The instrument is set up parallel to airport runway. A detector collects the transmitted light beam and measures the attenuation of light intensity caused while traversing through the atmosphere. It works on the principle that, higher the attenuation factor, lower will be the visibility of the runway. Data from field site is transmitted to ATC room, which is usually located 4 to 5 kilometres away, through cable and Wi-Fi.

A multi-disciplinary field product, the success of which is attributed to the effective and efficient use of physics, material science and several engineering streams, such as electronics, computer science, communication, civil, environmental, structural, electrical and mechanical engineering.

Challenges

There were several technical constraints the team had to overcome during the development of this product. Since Drishti is a field equipment, it should be capable of withstanding harsh environment conditions like rain, fog, lightning and climatic variations (extreme heat of about 55°C during summer and snow in winter). As safety of aircraft cannot be compromised, a real-time operating system that works round the clock was necessary. Also, the system should be rugged with high mean time between failures.

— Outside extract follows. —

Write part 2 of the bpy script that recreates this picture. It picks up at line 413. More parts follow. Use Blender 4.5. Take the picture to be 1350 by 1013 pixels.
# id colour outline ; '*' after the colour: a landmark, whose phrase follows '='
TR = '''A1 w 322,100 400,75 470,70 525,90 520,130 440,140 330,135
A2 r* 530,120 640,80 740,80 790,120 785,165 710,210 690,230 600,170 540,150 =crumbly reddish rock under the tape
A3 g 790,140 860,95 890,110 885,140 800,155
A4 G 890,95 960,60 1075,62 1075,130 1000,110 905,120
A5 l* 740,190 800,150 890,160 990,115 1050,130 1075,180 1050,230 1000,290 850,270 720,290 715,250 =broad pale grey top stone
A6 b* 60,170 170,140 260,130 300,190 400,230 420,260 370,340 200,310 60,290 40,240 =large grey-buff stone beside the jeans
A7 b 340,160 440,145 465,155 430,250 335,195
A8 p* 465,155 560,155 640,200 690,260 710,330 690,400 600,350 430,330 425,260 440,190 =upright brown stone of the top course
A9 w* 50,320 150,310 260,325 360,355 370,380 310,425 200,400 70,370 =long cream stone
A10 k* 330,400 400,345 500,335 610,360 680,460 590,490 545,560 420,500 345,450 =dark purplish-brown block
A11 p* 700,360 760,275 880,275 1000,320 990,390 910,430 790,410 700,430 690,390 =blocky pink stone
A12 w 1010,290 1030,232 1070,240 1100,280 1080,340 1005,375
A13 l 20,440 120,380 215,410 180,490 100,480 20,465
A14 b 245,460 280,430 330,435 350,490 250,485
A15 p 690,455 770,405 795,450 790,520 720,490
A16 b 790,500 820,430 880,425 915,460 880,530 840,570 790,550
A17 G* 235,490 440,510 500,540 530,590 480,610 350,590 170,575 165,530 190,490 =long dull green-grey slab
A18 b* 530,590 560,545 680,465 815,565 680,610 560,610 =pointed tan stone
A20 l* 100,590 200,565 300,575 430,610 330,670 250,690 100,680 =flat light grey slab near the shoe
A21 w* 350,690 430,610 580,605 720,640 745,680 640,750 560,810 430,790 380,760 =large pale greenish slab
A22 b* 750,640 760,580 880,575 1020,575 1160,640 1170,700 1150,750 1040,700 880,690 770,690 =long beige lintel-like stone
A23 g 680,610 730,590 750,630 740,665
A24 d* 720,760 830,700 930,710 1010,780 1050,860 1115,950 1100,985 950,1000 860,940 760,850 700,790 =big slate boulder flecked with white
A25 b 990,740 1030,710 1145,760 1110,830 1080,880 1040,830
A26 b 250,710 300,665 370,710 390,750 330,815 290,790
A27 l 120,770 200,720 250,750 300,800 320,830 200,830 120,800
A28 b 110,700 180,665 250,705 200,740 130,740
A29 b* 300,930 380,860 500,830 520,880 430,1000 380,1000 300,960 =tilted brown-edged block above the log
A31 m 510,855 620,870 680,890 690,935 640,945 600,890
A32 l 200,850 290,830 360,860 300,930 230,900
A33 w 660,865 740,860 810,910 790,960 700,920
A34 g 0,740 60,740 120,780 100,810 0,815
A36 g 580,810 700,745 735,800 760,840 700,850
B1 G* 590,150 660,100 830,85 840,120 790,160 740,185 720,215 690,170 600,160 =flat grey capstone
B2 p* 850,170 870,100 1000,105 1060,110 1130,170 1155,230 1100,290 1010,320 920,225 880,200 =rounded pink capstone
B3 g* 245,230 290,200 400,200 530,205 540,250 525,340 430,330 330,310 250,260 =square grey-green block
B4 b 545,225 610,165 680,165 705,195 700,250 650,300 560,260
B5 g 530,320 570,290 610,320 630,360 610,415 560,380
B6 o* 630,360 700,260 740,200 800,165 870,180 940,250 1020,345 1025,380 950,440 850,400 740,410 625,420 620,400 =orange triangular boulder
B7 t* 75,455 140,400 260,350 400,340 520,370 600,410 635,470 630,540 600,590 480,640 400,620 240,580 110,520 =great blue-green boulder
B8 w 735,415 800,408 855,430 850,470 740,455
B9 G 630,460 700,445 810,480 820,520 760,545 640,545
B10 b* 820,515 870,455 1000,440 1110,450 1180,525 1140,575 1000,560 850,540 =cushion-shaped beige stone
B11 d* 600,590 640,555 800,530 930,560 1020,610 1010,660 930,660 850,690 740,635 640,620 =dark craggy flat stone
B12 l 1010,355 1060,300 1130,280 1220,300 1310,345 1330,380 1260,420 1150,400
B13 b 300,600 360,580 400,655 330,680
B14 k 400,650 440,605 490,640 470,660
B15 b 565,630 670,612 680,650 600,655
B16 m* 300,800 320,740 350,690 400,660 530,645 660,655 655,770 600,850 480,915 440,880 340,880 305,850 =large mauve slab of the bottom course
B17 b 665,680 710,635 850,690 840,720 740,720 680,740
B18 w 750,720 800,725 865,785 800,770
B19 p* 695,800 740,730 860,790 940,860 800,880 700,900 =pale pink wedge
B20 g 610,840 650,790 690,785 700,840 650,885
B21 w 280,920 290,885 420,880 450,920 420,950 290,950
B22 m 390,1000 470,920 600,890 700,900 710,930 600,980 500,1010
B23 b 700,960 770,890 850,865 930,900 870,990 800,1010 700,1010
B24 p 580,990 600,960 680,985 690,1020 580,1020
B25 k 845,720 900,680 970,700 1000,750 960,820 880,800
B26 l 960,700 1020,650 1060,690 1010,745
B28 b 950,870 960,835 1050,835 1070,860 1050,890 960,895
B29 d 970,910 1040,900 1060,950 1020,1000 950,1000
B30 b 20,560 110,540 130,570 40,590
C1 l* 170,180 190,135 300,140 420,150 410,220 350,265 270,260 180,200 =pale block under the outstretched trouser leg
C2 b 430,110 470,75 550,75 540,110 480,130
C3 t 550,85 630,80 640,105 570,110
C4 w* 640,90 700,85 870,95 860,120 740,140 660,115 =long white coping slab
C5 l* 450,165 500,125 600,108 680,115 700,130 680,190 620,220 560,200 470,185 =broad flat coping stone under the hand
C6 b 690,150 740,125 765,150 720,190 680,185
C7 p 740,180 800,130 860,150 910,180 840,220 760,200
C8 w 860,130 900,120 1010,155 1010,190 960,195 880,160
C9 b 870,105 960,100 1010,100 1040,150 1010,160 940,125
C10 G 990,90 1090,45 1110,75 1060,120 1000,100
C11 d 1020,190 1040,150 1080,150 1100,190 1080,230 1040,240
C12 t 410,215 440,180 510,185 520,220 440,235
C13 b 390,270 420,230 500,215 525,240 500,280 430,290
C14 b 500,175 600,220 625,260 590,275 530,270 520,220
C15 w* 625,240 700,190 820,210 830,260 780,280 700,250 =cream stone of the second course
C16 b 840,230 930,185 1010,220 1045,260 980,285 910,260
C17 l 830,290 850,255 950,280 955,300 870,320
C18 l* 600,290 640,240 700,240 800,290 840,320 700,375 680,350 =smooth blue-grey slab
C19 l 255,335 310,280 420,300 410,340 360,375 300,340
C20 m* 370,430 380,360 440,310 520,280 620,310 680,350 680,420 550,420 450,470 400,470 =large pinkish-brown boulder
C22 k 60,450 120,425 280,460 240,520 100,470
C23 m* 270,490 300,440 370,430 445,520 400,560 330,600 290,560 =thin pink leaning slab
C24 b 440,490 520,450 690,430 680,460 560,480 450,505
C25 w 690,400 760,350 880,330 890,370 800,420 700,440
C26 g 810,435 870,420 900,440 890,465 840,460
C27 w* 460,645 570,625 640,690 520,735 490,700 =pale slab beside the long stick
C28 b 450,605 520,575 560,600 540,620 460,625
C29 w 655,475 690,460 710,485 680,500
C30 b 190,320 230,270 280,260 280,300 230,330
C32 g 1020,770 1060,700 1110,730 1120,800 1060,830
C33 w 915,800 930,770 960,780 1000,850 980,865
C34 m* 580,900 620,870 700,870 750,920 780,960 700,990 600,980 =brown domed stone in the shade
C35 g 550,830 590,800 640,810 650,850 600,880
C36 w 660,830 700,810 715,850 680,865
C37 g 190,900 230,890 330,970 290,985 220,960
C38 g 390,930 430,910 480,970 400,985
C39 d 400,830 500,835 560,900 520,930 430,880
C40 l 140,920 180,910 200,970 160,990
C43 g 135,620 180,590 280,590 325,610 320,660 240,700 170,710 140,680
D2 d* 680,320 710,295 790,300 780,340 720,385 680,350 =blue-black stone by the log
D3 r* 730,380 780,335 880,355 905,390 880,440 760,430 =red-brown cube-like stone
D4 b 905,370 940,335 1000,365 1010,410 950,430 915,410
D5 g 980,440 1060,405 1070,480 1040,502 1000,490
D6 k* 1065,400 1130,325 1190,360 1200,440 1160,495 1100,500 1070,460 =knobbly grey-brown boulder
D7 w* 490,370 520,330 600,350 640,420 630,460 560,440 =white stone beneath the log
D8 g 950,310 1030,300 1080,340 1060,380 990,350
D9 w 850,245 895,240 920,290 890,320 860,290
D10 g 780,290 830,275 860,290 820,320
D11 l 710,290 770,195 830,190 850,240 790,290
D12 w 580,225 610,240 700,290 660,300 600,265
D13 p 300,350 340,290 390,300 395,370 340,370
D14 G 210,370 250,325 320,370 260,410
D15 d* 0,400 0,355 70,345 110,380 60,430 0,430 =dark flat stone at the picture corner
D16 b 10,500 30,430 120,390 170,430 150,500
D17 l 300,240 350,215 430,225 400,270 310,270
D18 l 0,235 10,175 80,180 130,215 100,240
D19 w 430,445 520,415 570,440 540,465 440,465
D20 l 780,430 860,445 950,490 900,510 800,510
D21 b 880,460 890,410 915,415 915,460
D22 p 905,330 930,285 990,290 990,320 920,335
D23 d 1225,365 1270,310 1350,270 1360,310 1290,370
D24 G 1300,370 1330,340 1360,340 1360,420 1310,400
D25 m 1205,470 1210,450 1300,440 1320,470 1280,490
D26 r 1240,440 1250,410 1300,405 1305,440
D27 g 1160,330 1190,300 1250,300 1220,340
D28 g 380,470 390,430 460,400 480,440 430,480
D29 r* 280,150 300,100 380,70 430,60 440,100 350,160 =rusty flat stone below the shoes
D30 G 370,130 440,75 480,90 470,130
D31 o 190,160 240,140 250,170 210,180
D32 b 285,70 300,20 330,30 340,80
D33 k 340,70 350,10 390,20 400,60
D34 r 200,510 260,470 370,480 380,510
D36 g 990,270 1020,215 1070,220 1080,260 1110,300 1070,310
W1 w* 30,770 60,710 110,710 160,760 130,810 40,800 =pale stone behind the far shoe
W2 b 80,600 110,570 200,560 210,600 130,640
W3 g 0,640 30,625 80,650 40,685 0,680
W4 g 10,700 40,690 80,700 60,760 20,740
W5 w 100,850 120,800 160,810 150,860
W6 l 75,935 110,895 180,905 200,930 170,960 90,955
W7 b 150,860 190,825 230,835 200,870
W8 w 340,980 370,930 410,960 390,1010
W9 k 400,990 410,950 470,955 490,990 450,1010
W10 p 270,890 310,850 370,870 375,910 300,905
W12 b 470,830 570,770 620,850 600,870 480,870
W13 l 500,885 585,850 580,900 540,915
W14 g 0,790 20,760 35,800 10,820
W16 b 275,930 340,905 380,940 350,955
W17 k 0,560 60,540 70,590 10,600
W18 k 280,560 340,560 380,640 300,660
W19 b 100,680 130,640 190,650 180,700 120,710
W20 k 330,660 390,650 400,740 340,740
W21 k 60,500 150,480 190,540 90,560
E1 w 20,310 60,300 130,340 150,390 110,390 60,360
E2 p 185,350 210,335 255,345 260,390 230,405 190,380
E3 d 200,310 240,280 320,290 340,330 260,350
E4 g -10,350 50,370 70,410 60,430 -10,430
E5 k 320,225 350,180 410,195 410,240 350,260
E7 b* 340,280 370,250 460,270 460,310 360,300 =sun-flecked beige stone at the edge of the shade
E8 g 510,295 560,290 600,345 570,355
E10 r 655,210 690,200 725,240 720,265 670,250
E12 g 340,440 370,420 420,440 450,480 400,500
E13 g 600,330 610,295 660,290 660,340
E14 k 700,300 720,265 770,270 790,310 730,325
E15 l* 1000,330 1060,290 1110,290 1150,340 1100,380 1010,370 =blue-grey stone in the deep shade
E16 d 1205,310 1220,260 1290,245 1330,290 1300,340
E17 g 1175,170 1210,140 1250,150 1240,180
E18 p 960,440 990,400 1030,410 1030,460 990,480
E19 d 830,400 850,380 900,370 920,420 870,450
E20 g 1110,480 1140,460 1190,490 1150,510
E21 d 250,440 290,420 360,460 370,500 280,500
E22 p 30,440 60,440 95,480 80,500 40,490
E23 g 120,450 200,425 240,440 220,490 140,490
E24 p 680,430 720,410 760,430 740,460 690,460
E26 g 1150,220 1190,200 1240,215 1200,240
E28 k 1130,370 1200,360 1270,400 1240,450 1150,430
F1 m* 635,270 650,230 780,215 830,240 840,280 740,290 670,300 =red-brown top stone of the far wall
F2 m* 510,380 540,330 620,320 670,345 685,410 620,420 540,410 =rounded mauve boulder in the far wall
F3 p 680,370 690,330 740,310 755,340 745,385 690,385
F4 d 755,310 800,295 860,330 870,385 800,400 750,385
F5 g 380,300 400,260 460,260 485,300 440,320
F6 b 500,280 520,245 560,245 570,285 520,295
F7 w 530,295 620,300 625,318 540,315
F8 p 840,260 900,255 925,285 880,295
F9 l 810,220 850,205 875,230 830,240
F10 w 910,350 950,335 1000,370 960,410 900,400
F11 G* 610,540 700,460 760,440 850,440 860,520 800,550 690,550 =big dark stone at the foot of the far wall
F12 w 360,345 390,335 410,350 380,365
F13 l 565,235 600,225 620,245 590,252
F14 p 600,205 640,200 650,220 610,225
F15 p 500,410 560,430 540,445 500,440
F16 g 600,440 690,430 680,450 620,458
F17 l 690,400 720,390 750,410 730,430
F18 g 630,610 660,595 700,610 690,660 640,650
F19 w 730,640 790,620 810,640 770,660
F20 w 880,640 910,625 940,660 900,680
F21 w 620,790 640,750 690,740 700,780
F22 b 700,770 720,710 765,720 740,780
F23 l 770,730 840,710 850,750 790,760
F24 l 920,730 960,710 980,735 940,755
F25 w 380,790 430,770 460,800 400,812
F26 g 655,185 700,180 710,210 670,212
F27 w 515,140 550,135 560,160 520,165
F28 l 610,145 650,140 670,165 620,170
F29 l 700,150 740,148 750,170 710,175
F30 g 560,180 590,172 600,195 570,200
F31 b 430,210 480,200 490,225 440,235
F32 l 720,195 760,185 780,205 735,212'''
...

The Drishti team was able to meet all these challenges successfully using virtual instrumentation concept. With a highly customisable application development software and modular electronics hardware, a user-defined system was developed. Increased reliability was achieved by reducing the part count to minimum. Eco-friendly, miniaturised, high-precision optics were used. The effects of weather and climate were offset by housing the electronics, mechanical hardware and the precision optics in environmentally-controlled enclosures.

Installed systems

After evaluating the performance of Drishti system in the critical fog season of December 2011 to February 2012, Indian Meteorological Department requested CSIR-NAL to install three more systems at Indira Gandhi International Airport, New Delhi, which is the most stringent and crucial airport of India to cover the requirement of 2012-13 fog season. In a record time of three weeks, the team developed the systems, installed them and received the International Class I certification.

F77_Box3Currently there are seven Drishti systems operating in three Indian international Airports—Indira Gandhi International Airport of New Delhi (five systems), Lucknow International Airport (one system) and NSCBI Airport of Kolkata (one system). A partnership agreement is signed with Indian Meteorological Department, who are the sole buyers, users and certifying agency for civilian airports, on 20th May 2014 and soon all the civilian airports of the country will have Drishti systems.

Copyrights, patents, awards and recognition

The Drishti system holds 14 copyrights. There are four patents and a trademark filed for Drishti under Intellectual Property Management Division (IPMD)—CSIR. Drishti has also been certified with International Class I NOTAM (Notice to Air Man).

The system has been recognised by various organisations and has won several prestigious awards like the Aeronautical Society of India Award for Indigenisation of Aeronautical Equipment, best innovation award of 2012 and 2013 by CSIR-NAL and IETE Diamond Jubilee Corporate Award for performance in Electronic Instruments & Instrumentation in 2013. It has also received NRDC Meritorious Invention 2012 award and IESA Technovation 2013 award for Most Innovative Product.